Where Lords of the Fallen does impress is in its generosity of content. There are no multiplayer modes, no online features that let others bleed into your game, but the world does reward exploration and poking around, even if a lot of the areas are seemingly linear. There are loot chests aplenty, as well as multiple routes that can be opened up when retracing your steps. The post-completion content also makes a New Game + a promising proposition, with not only fresh loot but also new storylines and enemy encounters.
It just desperately needs more personality to bring these elements to life. The loot is uninspiring, and everything from NPCs to monsters to the locations themselves feel as though they fell out of a box marked Generic Fantasy, while there's none of the cloying, terrifying spooky atmosphere that From Software so effortlessly evoked. As soon as you hit "Quit to Main Menu" you'll probably struggle to even remember the name of the realm you're supposed to be saving.

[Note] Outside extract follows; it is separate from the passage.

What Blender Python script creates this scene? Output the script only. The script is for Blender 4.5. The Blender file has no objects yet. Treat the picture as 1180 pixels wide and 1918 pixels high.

I kind of hate having to so continually compare one game to another, but Lords of the Fallen offers little alternative. As tribute acts go, it's a passable riff on a much better game, and with no more new downloadable content for Dark Souls 2 coming up and Bloodborne still a few months distant, it's hard to deny its appeal as a temporary replacement for the winter months. For all its rough edges, if an easier, less obtuse variation on From Software's combat RPG is all you crave, then it will certainly reward you with a lot of game for your money.
I just wish it wasn't so happy to sit in another game's shadow, and made more of the few fresh mechanisms that might distinguish it and move the genre forwards. Instead, it hews so closely to a proven template that it's basically a pretty good action-adventure by default. Yet as the game clock ticked towards 20 hours and beyond, I could never quite shake the feeling that I'd still rather be failing in Dark Souls than succeeding in Lords of the Fallen.